Waddizzle - this is a great shot - I'm impressed!  Do you mind if I ask what lens you used and whether or not this is cropped?    Football is my favorite sport to photograph and I crop all my shots. But my grandson is only 10 so it will be awhile before I have to shoot any high school night games.  Although he does play a few night baseball games so I'm hoping to get better at those this year.  Another reason I am leaning towards the 70-200 lens.

 

Thanks for sharing that image!


@lilh wrote:

Waddizzle - this is a great shot - I'm impressed!  Do you mind if I ask what lens you used and whether or not this is cropped?    Football is my favorite sport to photograph and I crop all my shots. But my grandson is only 10 so it will be awhile before I have to shoot any high school night games.  Although he does play a few night baseball games so I'm hoping to get better at those this year.  Another reason I am leaning towards the 70-200 lens.

 

Thanks for sharing that image!


Thank-you.  That was the 6D2 and the EF 100-400mm f/4.5-5.6L IS II USM.  Yes, the shot has been cropped.  I was near the goal line, and the play was around mid-field.  Call it between the 40s.  In fact, the SS may have been as slow 1/200.  I would need to check my archives when I get back home.
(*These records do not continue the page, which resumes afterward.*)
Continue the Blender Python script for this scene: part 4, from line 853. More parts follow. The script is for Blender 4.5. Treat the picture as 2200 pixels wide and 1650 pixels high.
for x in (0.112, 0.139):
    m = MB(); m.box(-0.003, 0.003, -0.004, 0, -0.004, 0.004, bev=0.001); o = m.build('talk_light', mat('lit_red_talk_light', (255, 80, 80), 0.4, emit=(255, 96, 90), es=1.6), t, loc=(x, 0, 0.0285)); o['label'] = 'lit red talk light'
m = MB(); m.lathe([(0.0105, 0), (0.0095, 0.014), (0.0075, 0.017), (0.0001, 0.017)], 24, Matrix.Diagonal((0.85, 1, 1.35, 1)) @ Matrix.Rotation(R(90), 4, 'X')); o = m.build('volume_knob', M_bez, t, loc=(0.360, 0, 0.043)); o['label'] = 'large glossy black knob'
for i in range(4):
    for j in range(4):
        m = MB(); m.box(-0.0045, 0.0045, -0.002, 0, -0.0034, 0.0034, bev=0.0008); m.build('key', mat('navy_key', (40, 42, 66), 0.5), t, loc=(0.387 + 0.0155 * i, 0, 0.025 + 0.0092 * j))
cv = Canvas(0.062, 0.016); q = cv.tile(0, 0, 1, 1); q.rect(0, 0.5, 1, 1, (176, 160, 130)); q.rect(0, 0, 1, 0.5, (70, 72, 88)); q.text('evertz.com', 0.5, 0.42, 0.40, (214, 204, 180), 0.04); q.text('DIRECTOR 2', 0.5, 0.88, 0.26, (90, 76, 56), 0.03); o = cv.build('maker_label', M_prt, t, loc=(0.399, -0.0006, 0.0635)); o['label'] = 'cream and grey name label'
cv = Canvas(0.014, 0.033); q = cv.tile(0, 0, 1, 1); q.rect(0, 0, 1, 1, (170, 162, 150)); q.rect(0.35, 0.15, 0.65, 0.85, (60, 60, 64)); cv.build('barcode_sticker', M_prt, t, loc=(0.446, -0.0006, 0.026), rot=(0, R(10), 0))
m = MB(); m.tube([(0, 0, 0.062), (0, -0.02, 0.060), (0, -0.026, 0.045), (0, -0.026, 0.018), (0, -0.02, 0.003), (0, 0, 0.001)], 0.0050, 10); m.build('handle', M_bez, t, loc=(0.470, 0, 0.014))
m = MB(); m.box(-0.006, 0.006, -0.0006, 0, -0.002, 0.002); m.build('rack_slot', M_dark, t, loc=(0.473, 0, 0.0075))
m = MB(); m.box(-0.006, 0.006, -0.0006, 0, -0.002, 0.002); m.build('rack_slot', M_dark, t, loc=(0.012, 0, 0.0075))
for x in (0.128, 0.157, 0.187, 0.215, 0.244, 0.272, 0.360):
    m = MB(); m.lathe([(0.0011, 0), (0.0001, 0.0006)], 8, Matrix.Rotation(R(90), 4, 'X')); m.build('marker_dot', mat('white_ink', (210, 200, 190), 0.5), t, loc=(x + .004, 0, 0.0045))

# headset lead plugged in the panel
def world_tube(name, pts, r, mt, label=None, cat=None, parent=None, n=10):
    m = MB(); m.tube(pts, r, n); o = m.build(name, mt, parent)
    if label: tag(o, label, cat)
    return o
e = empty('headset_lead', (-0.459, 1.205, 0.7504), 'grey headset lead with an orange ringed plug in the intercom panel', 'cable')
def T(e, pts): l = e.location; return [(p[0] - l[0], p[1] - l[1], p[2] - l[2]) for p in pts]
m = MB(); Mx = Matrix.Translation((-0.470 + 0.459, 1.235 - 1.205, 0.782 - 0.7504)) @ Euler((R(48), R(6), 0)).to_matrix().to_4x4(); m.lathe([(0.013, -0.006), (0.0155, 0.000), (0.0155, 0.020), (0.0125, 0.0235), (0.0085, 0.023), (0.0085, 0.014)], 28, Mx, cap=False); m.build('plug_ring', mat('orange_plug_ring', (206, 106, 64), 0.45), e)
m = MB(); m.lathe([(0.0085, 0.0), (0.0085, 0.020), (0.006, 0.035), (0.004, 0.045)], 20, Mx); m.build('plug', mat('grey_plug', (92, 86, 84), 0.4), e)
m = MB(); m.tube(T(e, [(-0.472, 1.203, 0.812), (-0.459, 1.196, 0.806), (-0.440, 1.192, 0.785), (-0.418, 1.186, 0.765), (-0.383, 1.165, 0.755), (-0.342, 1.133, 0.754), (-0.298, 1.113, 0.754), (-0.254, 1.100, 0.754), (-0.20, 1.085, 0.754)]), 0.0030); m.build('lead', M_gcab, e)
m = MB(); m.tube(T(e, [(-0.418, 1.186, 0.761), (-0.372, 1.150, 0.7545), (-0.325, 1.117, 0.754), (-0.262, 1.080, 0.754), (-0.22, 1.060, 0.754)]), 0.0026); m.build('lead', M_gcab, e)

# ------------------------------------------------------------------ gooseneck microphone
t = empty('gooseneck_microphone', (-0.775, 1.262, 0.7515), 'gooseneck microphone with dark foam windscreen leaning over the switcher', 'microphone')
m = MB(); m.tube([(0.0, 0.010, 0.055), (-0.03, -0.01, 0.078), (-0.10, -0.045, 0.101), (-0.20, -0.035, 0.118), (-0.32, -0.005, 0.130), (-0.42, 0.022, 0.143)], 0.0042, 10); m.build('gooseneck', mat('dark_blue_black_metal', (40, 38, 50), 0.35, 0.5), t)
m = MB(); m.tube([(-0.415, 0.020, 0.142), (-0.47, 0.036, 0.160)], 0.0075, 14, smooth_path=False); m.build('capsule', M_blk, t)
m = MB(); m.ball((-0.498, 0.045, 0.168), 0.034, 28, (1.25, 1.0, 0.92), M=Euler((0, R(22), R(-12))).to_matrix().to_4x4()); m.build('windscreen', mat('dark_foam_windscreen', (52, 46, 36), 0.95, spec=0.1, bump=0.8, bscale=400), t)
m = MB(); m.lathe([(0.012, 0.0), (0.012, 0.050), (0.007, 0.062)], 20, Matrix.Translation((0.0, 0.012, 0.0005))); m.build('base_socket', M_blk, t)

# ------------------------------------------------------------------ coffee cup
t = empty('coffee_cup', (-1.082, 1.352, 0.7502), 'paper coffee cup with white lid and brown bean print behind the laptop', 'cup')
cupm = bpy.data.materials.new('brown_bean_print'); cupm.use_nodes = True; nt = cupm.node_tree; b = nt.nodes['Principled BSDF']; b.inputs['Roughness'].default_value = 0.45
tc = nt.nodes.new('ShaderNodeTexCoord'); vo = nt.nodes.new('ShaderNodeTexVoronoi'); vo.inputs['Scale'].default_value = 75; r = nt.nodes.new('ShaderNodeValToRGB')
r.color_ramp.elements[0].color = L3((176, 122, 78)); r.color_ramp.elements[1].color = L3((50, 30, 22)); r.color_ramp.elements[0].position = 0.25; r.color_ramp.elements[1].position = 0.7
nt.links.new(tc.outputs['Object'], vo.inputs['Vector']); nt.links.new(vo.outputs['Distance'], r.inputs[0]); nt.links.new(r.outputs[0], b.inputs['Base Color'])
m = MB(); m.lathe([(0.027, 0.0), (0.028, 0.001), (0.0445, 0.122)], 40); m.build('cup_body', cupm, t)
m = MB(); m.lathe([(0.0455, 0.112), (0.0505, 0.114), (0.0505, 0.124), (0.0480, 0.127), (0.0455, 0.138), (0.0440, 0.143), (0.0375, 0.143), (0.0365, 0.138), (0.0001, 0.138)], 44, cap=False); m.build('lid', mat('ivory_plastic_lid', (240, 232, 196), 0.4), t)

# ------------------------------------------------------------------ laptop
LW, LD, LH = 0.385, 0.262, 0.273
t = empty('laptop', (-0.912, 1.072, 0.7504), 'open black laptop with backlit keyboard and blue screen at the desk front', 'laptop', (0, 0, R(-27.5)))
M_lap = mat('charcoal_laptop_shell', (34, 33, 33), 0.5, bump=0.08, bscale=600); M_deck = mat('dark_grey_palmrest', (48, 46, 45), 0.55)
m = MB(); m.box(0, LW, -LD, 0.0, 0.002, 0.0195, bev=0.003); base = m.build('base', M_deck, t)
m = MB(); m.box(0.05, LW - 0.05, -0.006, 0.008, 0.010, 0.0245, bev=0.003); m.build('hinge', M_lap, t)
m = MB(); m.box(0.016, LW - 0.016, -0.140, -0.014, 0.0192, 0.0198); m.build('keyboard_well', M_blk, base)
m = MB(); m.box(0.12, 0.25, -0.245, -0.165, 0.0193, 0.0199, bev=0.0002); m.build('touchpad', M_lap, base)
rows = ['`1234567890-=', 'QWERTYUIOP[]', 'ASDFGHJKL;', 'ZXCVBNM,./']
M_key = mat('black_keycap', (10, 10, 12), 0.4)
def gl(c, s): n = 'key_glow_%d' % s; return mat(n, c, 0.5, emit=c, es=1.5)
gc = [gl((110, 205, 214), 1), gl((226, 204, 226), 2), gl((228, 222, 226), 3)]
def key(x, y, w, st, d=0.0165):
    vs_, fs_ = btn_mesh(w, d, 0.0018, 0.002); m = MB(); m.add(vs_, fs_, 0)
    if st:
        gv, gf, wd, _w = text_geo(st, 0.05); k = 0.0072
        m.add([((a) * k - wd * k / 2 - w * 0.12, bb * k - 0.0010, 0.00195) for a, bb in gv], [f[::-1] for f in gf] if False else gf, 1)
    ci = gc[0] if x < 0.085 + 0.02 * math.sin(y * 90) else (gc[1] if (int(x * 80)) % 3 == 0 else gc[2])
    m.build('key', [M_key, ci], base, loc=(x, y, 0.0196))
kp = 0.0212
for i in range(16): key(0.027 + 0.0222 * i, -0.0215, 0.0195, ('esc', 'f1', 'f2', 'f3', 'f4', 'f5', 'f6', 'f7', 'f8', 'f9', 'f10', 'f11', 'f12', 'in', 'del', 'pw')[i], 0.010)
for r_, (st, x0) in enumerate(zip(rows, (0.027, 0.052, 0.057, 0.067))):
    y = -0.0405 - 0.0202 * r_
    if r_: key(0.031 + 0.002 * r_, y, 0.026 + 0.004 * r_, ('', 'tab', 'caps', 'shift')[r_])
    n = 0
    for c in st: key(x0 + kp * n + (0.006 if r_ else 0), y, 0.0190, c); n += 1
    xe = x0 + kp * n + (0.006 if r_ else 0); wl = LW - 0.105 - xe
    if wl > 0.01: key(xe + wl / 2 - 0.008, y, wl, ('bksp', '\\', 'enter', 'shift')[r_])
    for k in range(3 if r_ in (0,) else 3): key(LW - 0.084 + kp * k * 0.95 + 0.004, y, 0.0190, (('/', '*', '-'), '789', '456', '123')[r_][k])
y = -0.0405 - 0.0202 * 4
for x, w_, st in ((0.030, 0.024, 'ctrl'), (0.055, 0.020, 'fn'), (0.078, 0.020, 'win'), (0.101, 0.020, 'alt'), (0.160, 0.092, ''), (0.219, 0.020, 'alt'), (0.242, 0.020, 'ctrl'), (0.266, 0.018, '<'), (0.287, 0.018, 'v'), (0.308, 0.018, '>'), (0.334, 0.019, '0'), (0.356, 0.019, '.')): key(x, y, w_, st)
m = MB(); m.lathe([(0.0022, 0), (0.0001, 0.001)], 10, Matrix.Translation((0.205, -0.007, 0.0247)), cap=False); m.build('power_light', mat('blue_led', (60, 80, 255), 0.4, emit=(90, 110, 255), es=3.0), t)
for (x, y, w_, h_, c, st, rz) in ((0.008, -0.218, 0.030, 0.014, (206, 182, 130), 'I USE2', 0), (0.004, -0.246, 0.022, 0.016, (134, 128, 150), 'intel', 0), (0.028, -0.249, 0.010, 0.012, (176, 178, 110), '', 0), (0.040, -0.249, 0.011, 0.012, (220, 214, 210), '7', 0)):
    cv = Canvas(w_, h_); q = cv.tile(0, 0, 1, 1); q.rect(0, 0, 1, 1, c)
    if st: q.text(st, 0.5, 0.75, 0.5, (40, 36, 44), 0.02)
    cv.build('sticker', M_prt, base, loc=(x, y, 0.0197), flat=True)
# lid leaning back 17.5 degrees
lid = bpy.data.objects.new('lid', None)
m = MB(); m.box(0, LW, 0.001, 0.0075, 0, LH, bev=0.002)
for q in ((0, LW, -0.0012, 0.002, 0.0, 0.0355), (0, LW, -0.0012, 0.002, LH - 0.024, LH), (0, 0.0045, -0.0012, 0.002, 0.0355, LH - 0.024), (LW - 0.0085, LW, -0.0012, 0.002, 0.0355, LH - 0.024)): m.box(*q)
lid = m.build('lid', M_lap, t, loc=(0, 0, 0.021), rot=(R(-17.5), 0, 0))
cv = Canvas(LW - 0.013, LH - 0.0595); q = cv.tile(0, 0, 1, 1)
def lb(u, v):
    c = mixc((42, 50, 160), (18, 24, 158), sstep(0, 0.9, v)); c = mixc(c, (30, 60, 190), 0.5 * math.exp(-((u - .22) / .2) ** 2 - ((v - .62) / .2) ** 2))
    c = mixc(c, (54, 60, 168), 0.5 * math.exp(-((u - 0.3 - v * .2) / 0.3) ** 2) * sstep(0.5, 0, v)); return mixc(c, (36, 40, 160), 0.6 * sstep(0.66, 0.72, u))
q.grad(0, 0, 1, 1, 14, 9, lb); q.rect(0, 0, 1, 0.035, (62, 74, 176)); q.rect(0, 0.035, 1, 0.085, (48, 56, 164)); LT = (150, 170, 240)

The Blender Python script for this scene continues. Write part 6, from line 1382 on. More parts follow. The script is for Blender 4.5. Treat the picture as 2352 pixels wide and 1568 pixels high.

--------------------------------------------------------
"The right mouse button is your friend."

Waddizzle - 

"...That was the 6D2 and the EF 100-400mm f/4.5-5.6L IS II USM.  Yes, the shot has been cropped."

 

Now I'm even more thrilled. Since I already own that lens, I'm thinking I'll be able to get better shots with the 5D than I could with the 80D (although it's a very nice crop frame, just not as good in low light).  Maybe not at our night baseball games, as those lights are horrible, and it's hard to get close to the action. But with the tips you've provided, I'm certainly going to try!  Much appreciated!

 

 

TCampbell
Elite

BTW, noise is relatively easy to control if you think about how things work.

 

Every camera has noise at every ISO.  You just don't notice it at low ISOs.  If you were to shoot an exposure with the lens covered, you'd get a black photo (no suprise).  But if you actually moused over each individual pixel, you'd find the pixels don't technically read "0, 0, 0" for RGB ... they'd read some very low non-zero values.  This is the bias value of the sensor.  You'd also notice that the value varies from pixel to pixel by a very tiny amount.  

 

When you boost ISO, the camera has to amplify the values.   This means pixels that were so close (but not identical) that you could not notice a difference, start to show more of a difference and ... now you "notice" the noise.  

 

To de-noise, the software compares pixels to it's neighbors and averages down the values and this makes the nosie go away.  But a side-effect of this is that areas that are supposed to show sharp detail now start to look a little soft (becuase crisp sharp edges were "averaged" with their neighbors.)

 

Noise is very noticeable in flat areas that lack important detail.  This means you can REALLY help an image if you could protect the areas that need to be sharp (edges of contrast) and just de-noise the areas away from the edges.  

 

In Photoshop you can create an "edge mask" (there's no specific tool with this name ... but there are techniques to build one fairly quickly) and then de-noise the image with the edge-mask protecting the edges.

 

But it turns out this is a built-in feature if you use Lightroom.

 

Pull up your photo, switch to the Develop module, then scroll down along the right to find the "Detail" panel (that's the panel that lets you do sharpening and de-noising).

 

In the "Sharpening" section of the Detail box, you'll find a slider named "Masking".

 

Here's the trick.  Instead of adjusting the slider ... HOLD DOWN your Alt/Option key WHILE moving the slider.

 

When the slider is all the way left and you're holding down the Alt/Option key, the whole image will go solid white.  What this means is EVERYTHING is "in bounds" when it comes to adjustments for sharpening or de-noising).  

 

As you drag the slider to the right, more and more of the image will start to go black and what you'll notice is that just edges of contrast (where you should have detail) are still white.  This is your "edge mask".

 

When you apply sharpening, it will ONLY sharpen in areas that are white (edges of contrast) and it will NOT attempt to sharpen the black areas (flatter areas of the image that don't have contrasty detail).  This means you can sharpen just the parts of the image that matter without driving up noise globally across the entire image.

 

ALSO... when you apply "noise reduction", it will de-noise the flat areas that lack contrasty detail but will PROTECT the edges that need contrasty detail.

 

There are other 3rd party tools that also apply clever techniquest (noise tends to be more noticeble in dark areas and less noticeable in highlights ... so they apply more or less aggressive de-noising depening on the tonal range of the area in the image.

 

Lastly... you can always grab the "adjustment brush" tool in Lightroom and tell it to just apply sharpeing or de-noising in specific areas.  

 

I used to hate noise ... but now that I've learned technqiues for dealing with it ... it's really no big deal.